Mas eu ia falando, no início do post, de respeito ao chefe de Estado. Pois bem, o Globo está vendendo a tese para seus leitores - que, como sempre, acreditam piamente, ao menos aqueles cujas cartinhas são aprovadas e publicadas - de que a segurança nacional não justifica o segredo dos gastos dos cartões usados pela Presidência. Bem, em primeiro lugar, essas regras não são impostas por Lula, mas pelos militares e especialistas em segurança, gente que fez cursos no exterior, que estudou e trabalhou a vida inteira sobre o tema, que participa de seminários internacionais sobre segurança. Se um general de nossas Forças Armadas afirma que o gasto do cartão corporativo da Presidência da República é sigiloso por questão de segurança nacional, a imprensa deve, no mínimo, respeitar a autoridade, consultar outro especialista, ou checar como fazem chefes de Estado de outros países. Não vale ir perguntar para o Ministro Marco Aurélio, cuja resposta é sempre a desejada pela imprensa. Não vale fazer chacota, dizendo que compras de vinhos e carnes não dizem nada sobre a segurança. O que diz então? A senha do portão da Granja do Torto? É lógico que saber onde são compradas a comida e a bebida da Presidência é questão de segurança nacional. Já ouviram falar de envenenamento, seus estúpidos? Além do mais, a Presidência é responsável por encontros quase diários com altas autoridades de outros países, incluindo muitos que possuem problemas com terrorismo. Não é questão de dizer que ninguém quer matar o Lula. Podem querer atingir algum chefe de Estado que se encontre com Lula. Será que os editorialistas do Globo & Cia não raciocinam?
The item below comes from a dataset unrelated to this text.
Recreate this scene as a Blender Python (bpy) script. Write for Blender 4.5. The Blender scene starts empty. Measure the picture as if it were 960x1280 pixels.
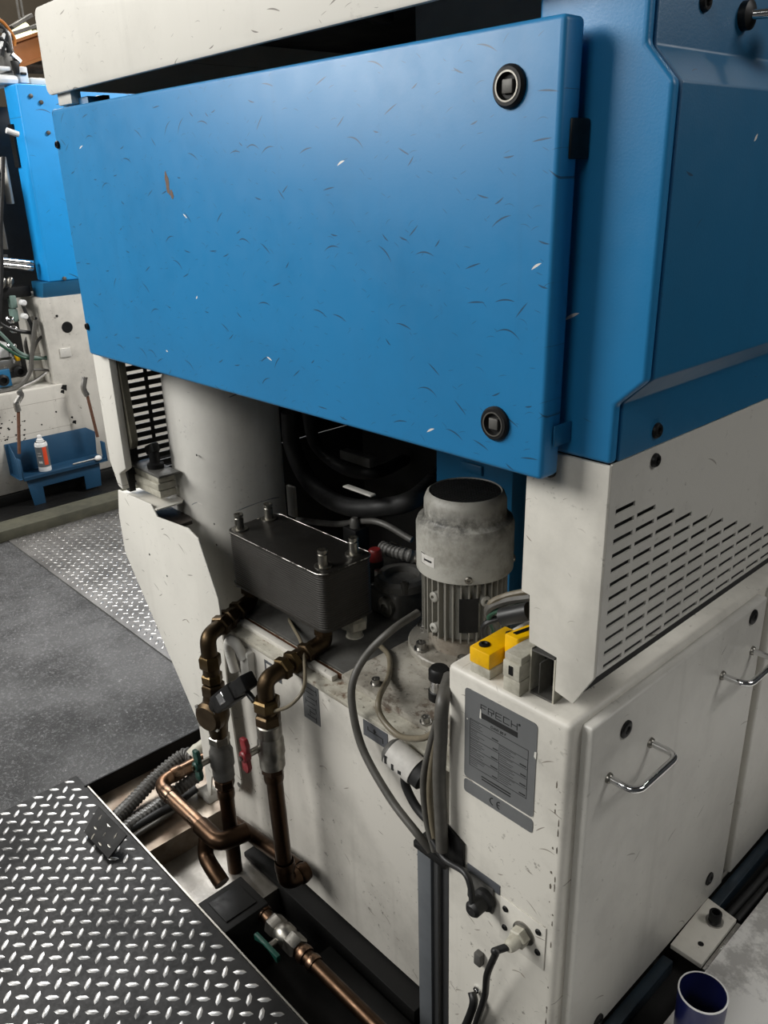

O seu ódio e preconceito contra Lula é tão visceral que perderam o bom senso?

*

"(...) Em termos de degradação moral e miséria intelectual, nada supera hoje certos blogs politicamente aparelhados (...) Não direi seus nomes, assim como não jogo lixo na rua. (...) no caldeirão fervilhante desse parajornalismo rebaixado, é impossível discernir o que é engajamento, o que é negócio e o que é só lobby de si mesmo (...)"


Trecho da coluna do Barros e Silva, na Folha de SP, copiado do blog Cidadania. Degradação moral... Humm, que delícia de expressão. Que criatividade. Que linguagem rebuscada! Parece um personagem de Eça de Queiroz! Sobre os blogs politicamente aparelhados, fiquei aborrecido por ele não dizer os nomes. Sacanagem isso, queria muito saber quem são esses safados, esses "aparelhados", se bem que não sei muito bem o que isso significa. Recebem dinheiro de partido? São feito por gente de partido? No primeiro caso, queria saber porque também queria levar algum. Eu mereço. Fico aqui defendendo o governo sem levar um tostão, só por raiva dessa imprensa golpista. Aliás, isso que a imprensa não percebe. Que muita gente está se tornando defensora do Lula só por raiva da parcialidade gritante da imprensa. No caso de gente do partido fazendo blog, aí é direito deles, não? Sem contar que todos os partidos têm blog hoje. Até o Gabeira tem blog. Aliás, pensando bem: "blogs aparelhados politicamente" significa o quê? Que a política aparelha os blogs? Hã? Esses jargões anti-petistas da mídia estão começando a agredir a lingua portuguesa... Ah, e parabéns por não jogar lixo na rua e mais ainda por escrever isso em sua coluna, Barros, é um grande exemplo de probidade... Já temos um novo Catão do jornalismo brasileiro!

1 comentário

Anônimo disse...

Nunca é demais lembrar que a defesa visceral que a Globo faz dos empreendimentos privados é sintomático do que ela mesma faz: até hoje, "denúncia" ventilada pela concorrência (Veja, não estou dizendo que seja apenas perseguição comercial/política, mas de qualquer modo faz parte do jogo de concorrência) de que a Globo usou R$ 5 bi em empréstimo feito pelo BNDES jamais será profundamente investigada, ou merecerá os devidos esclarecimentos por parte do grupo dos Marinho. Depois, quando PHA rotula essas empresas, corretamente, de PIG... Ademais, a tremenda e absoluta falta de respeito que eles dirigem ao atual chefe de Estado deste País ressoa bem à época em que os intelectualóides políticos americanos fizeram ataques a Abraham Lincoln - diziam que era "um caipira iletrado" e, no entanto, tornou-se um dos mais admirados chefes daquele país, a despeito da virulência de seus afetados opositores.